À l’occasion du Mois de l’histoire des Noirs, Henriette Kandula, directrice générale de Chantier d’Afrique du Canada (CHAFRIC), aborde les défis entrepreneuriaux des communautés noires.
Le mois de février permet de prendre un temps d’arrêt pour développer les relations entre les différentes populations, estime Mme Kandula. «On est appelé à se côtoyer, à travailler ensemble, mais pour cela il faut se connaître, et peut-être que les communautés noires ne sont pas assez connues», dit-elle.
Henriette Kandula est originaire de la République démocratique du Congo. Elle s’est installée il y a une trentaine d’années à Québec pour y étudier le droit, avant que les circonstances ne l’orientent vers la sociologie.
«Finalement, j’ai adoré et j’y suis restée», lance-t-elle.
«[Le Mois de l’histoire des Noirs] c’est important pour les communautés noires parce que ça permet de montrer leurs contributions. Ça redonne aussi une certaine fierté aux gens.» -Henriette Kandula
Puis, pour des raisons politiques et familiales, il lui est impossible de rentrer dans son pays comme prévu. «Au début, je voyais que les bons aspects du pays, mais mon regard envers le Canada a commencé à changer», se souvient-elle.
C’est à ce moment que Mme Kandula s’est intéressée à l’immigration. Elle a atterri à Montréal où elle a rapidement commencé à travailler pour le CHAFRIC dont les bureaux sont à Verdun depuis 2006.
Reconnaissance des compétences
À l’époque, le CHAFRIC relevait déjà une difficulté pour les membres des communautés noires de dénicher un emploi dans leur domaine. «Il y avait beaucoup de personnes d’origines africaines qui ne pouvaient plus retourner dans leur pays. C’était des gens formés, des gens instruits, qui occupaient souvent des postes de chef d’entreprise», relate-t-elle.
La plupart du temps, ces personnes diplômées devaient recommencer à zéro leurs études au Québec. «On avait des professeurs d’université qui allaient aux champs ou dans des fermes parce qu’ils ne pouvaient pas intégrer le marché du travail», indique Henriette Kandula.
Pour remédier au problème, l’organisme s’est concentré sur l’entrepreneuriat. Depuis le début des années 2000, le CHAFRIC sensibilise les communautés issues de minorités à se lancer en affaires. Le but est de rehausser l’estime de certains travailleurs et qu’ils soient épanouis dans ce qu’ils font.
Pandémie
Il reste beaucoup de défis sur la reconnaissance des diplômes, estime la directrice. «Le taux de chômage des personnes issues de communautés noires diminue, cependant en termes d’écart salarial avec les natifs d’ici ça se creuse», se désole-t-elle.
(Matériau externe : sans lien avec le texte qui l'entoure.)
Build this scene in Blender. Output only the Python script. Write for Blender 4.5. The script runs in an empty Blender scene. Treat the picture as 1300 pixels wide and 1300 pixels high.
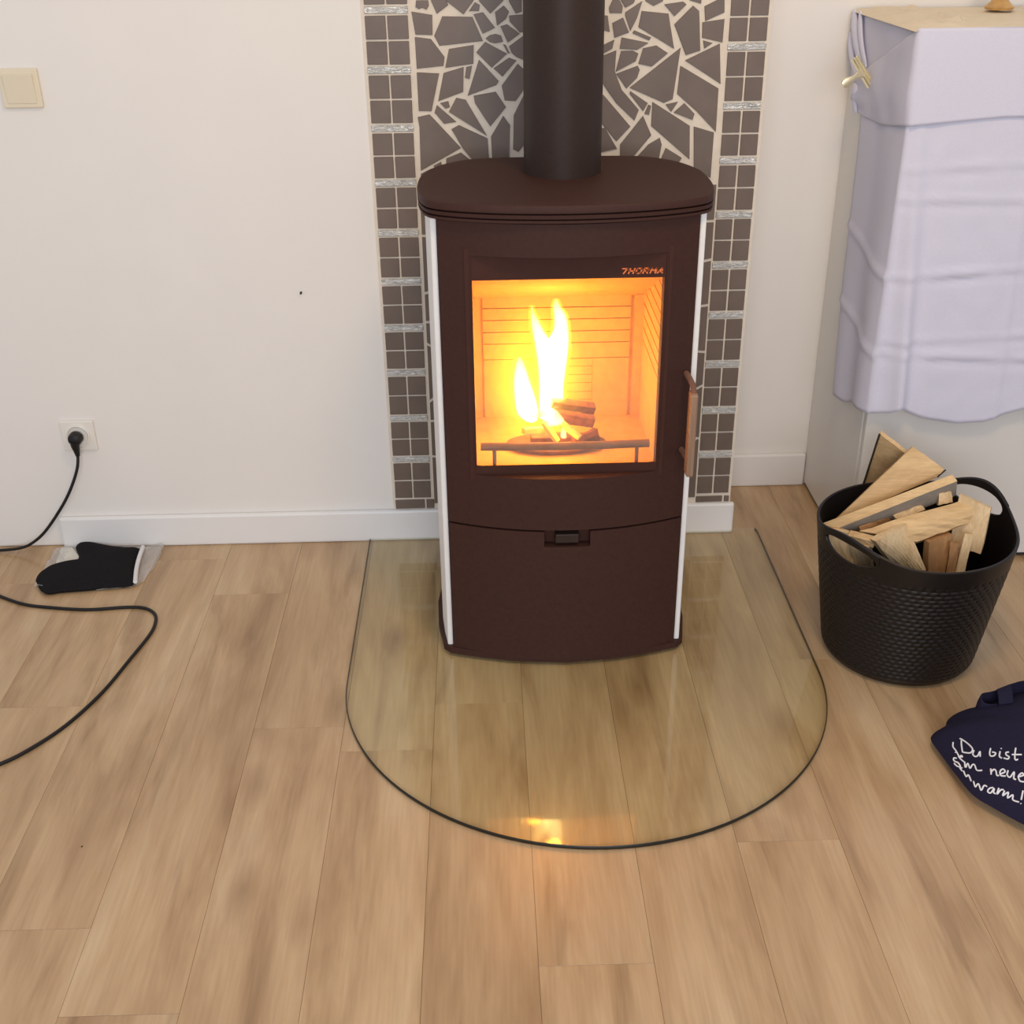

C’est pour cette raison que les personnes noires sont souvent des personnes en contexte de vulnérabilité, croit Mme Kandula. De plus, étant souvent des sociétés matriarcales, il y a beaucoup de femmes qui immigrent avec leur enfant laissant le père «garder le fort». Il y a donc plusieurs familles immigrées monoparentales.
Par ailleurs, la pandémie a été un coup particulièrement difficile pour les entrepreneurs noirs.
«Ils sont laissés un peu à eux-mêmes, ils ne savent pas trop quoi faire, comme beaucoup d’entrepreneurs québécois aussi, souligne Mme Kandula. C’est vraiment au niveau de la stratégie numérique qu’il y a un problème. C’est un problème pour tout le monde, mais quand tu es une minorité et que tu essaies de prendre une petite place, c’est encore plus difficile.»
Elle aurait aimé qu’il y ait des programmes spécifiques à la communauté noire pour aider à passer à travers la crise, au même titre qu’il y a des fonds pour l’entrepreneuriat féminin.
Le CHAFRIC offre présentement des programmes pour soutenir les entrepreneurs notamment avec du mentorat et des ateliers. Des programmes sont aussi offerts aux parents pour les aider à mieux comprendre les technologies, notamment en lien avec l’éducation à distance de leurs enfants.